The Applicants did not reference this evidence in their submissions to the RAD, nor to the RPD. When asked directly at the RPD about the difficulties in relocating to the proposed IFA, the Applicants did not reference any mental health concerns.
[11] In light of this context, I cannot find it was unreasonable for the RAD to not mention the social worker’s letter.
[12] The Applicants argue that the RPD, and the RAD by extension, relied on a “logical fallacy”
in their reasoning on the second prong of the IFA. Specifically, the Applicants take issue with the RPD’s statements that the Applicants had previously worked in Mexico and spoke Spanish. They argue that referencing this fact is a logical fallacy because it assumes that, because they speak Spanish and have previously worked in Mexico, they will not have problems in returning there.

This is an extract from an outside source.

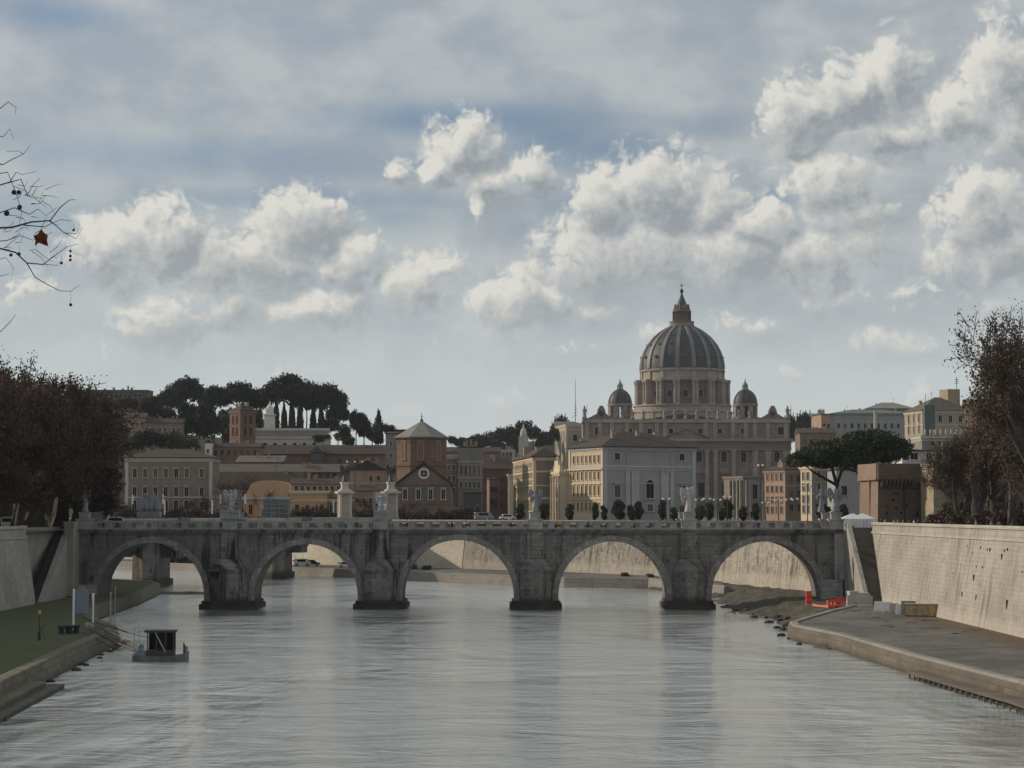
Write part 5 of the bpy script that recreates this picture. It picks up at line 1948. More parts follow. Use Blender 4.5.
for k in range(16):
    a2 = -PI / 2 + k * 2 * PI / 16
    if math.sin(a2) > .35:
        continue
    for j, sc_ in ((5, .85), (11, .65), (16, .45)):
        r_, z_ = prof[j]
        link('dormer', mlu, shell, (dcx + r_ * math.cos(a2), dcy + r_ * math.sin(a2), z_), a2 + PI / 2, (sc_, sc_, sc_))
# lantern
b1 = MB()
b1.lathe([(8.3, dz(326.6)), (8.3, dz(325.4)), (8.0, dz(325.3)), (8.0, dz(322.3)), (8.4, dz(322.2)), (8.4, dz(321.8)), (5.0, dz(321.7))], 32, dcx, dcy)
b1.build('lantern_gallery', M['travertine'], base_root)
b1 = MB()
b1.lathe([(4.5, dz(321.8)), (4.5, dz(312)), (6.3, dz(311.9)), (6.3, dz(311)), (4.6, dz(310.9)), (4.4, dz(306)), (3.4, dz(305.8))], 24, dcx, dcy)
for k in range(16):
    a = 2 * PI * k / 16
    for dr in (0, .0):
        b1.tube([(dcx + 5.8 * math.cos(a), dcy + 5.8 * math.sin(a), dz(321.8)), (dcx + 5.8 * math.cos(a), dcy + 5.8 * math.sin(a), dz(312))], .42, 6)
    b1.tube([(dcx + 5.5 * math.cos(a), dcy + 5.5 * math.sin(a), dz(311)), (dcx + 4.9 * math.cos(a), dcy + 4.9 * math.sin(a), dz(308)), (dcx + 4.7 * math.cos(a), dcy + 4.7 * math.sin(a), dz(304.3))], [.5, .4, .25], 5)
b1.build('lantern', M['travertine'], base_root)
b1 = MB()
b1.lathe([(3.6, dz(306)), (3.0, dz(303)), (1.6, dz(298)), (.75, dz(294.5)), (.6, dz(293)), (1.1, dz(292.4)), (1.35, dz(291)), (1.1, dz(289.8)), (.4, dz(289)), (.2, dz(288))], 16, dcx, dcy)
b1.box(dcx - .2, dcx + .2, dcy - .2, dcy + .2, dz(288.5), dz(283.4))
b1.box(dcx - 1.1, dcx + 1.1, dcy - .18, dcy + .18, dz(286), dz(285.2))
b1.build('lantern_spire', M['lead'], base_root)

# minor domes
Ym = 1262.0
mz = lambda py: Z(py, Ym) - GZ
for px in (620.2, 745.6):
    mx, my = X(px, Ym) - cx0, Ym - Yp
    b1 = MB()
    b1.lathe([(8.6, mz(424)), (8.6, mz(418.5)), (8.9, mz(418.3)), (8.9, mz(417.6)), (4.9, mz(417.5))], 24, mx, my)
    b1.lathe([(5.0, mz(406.4)), (7.6, mz(406.3)), (7.8, mz(403.8)), (7.3, mz(403.7))], 24, mx, my)
    for k in range(8):
        a = 2 * PI * (k + .5) / 8
        b1.M = Matrix.Translation((mx, my, 0)) @ Matrix.Rotation(a, 4, 'Z')
        b1.box(5.0, 7.3, -1.45, 1.45, mz(417.6), mz(406.3))
        b1.M = Matrix.Identity(4)
    b1.build('minor_drum', M['travertine'], base_root)
    b1 = MB()
    pr = []
    for k in range(11):
        a = k / 10 * R(82)
        pr.append((7.3 * math.cos(a), mz(403.8) + (mz(389.5) - mz(403.8)) * math.sin(a)))
    b1.lathe(pr, 24, mx, my)
    for k in range(8):
        a = 2 * PI * (k + .5) / 8
        pts = [(mx + (r_ + .1) * math.cos(a), my + (r_ + .1) * math.sin(a), z_) for r_, z_ in pr]
        b1.tube(pts, .22, 4)
    b1.build('minor_dome', M['lead'], base_root)
    b1 = MB()
    b1.lathe([(2.2, mz(390)), (2.2, mz(389)), (.7, mz(388.9)), (.7, mz(385.6)), (1.8, mz(385.5)), (1.7, mz(384.8)), (.8, mz(382.6)), (.3, mz(381)), (.45, mz(380.4)), (.1, mz(379.6)), (.08, mz(377.6))], 12, mx, my)
    for k in range(8):
        a = 2 * PI * k / 8
        b1.tube([(mx + 1.55 * math.cos(a), my + 1.55 * math.sin(a), mz(389)), (mx + 1.55 * math.cos(a), my + 1.55 * math.sin(a), mz(385.4))], .22, 5)
    b1.build('minor_lantern', M['lead_rib'], base_root)
# left flank of the basilica, in sun
bld('basilica_wing', 'pale sunlit wing building projecting left of the basilica front', 'building', 566, 1240, pxw(566, 584, 1240), 40, 424.5, 'wall_beige', R(8), ('shed', 3.5, .5, 'roof_light'),
    [('left', 4, 2, 38, zl(440, 1240), 2, 5, 'cream', 'a'), ('front', 1, 3, 8, zl(441, 1240), 2.5, 4, 'trim')], courses=[zl(430, 1240)], cormat='cream', quoin='cream')
# antenna mast
b1 = MB()
b1.tube([(0, 0, 0), (0, 0, 30)], [.35, .12], 5)
for k in range(5):
    b1.box(-1.1 + k * .12, 1.1 - k * .12, -.1, .1, 6 + k * 2.0, 6.3 + k * 2.0)
o = b1.build('antenna_mast', M['grey_paint'], None, (X(575.5, 1350), 1350, Z(425, 1350)))
tag(o, 'tall thin antenna mast on the skyline left of the basilica', 'mast')
# ================================================================== HILLS
hm, t, bs = newmat('wooded_hill_ground')
tc = t.n('ShaderNodeTexCoord').outputs['Object']
n = t.noise(tc, .02, 6, .65)
n2 = t.noise(tc, .11, 6, .7)
c = t.mix(t.mr(n, .4, .6, 0, 1), (.018, .021, .013), (.036, .033, .022))
c = t.mix(t.mr(n2, .5, .7, 0, .6), c, (.022, .026, .018))
t.nt.links.new(c, bs.inputs['Base Color'])
bs.inputs['Roughness'].default_value = 1
M['hill'] = hm


def smooth(a, b_, x):
    t_ = max(0, min(1, (x - a) / (b_ - a)))
    return t_ * t_ * (3 - 2 * t_)


HP = [(-700, 72), (-480, 70), (-340, 64), (-280, 60), (-235, 56), (-150, 52), (-90, 48), (-45, 30), (-10, 14), (40, 10)]


def hillz(x, y):
    xs = x * 1000 / y      # crest heights by bearing
    h_ = interp(xs, HP)
    rise = smooth(800, 960, y)
    return GZ - 1 + (h_ - GZ) * rise * (1 + (y - 1000) / 3500) + 2.5 * mno.noise(Vector((x * .02, y * .02, 0))) * rise


terrain('hill', -900, 20, 790, 1700, 90, 70, hillz, M['hill'])
HP2 = [(-60, 12), (-40, 42), (-20, 47), (0, 50), (20, 52), (40, 46), (70, 36), (100, 25)]


def hill2(x, y):
    xs = x * 1000 / y
    return GZ - 1 + (interp(xs, HP2) - GZ) * smooth(1300, 1500, y) * 1.45 + 3 * mno.noise(Vector((x * .015, y * .015, 5))) * smooth(1300, 1400, y)


terrain('hill', -160, 260, 1290, 1900, 50, 40, hill2, M['hill'])

# ================================================================== VEGETATION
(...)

[13] I cannot follow this argument. The onus is on the Applicants to present submissions and evidence about why the proposed IFA is objectively unreasonable for them. In the face of no submissions on this point, the RPD and the RAD noted that the Applicants speak the language and had been employed in the country. I do not find that the RAD made an unfounded assumption in referencing these facts.
[14] Nor do I find, as argued by the Applicants, that the Applicants receiving social assistance in Canada, in and of itself, is relevant to the question of whether the IFA in Mexico is objectively unreasonable. Accordingly, in this context, I do not find that it was unreasonable for the RAD not to reference this fact in their analysis of the second prong of the IFA test.
[15] I do not find that the Applicants have raised any sufficiently serious shortcoming with the RAD’s reasons to warrant the Court’s intervention. The application for judicial review is dismissed.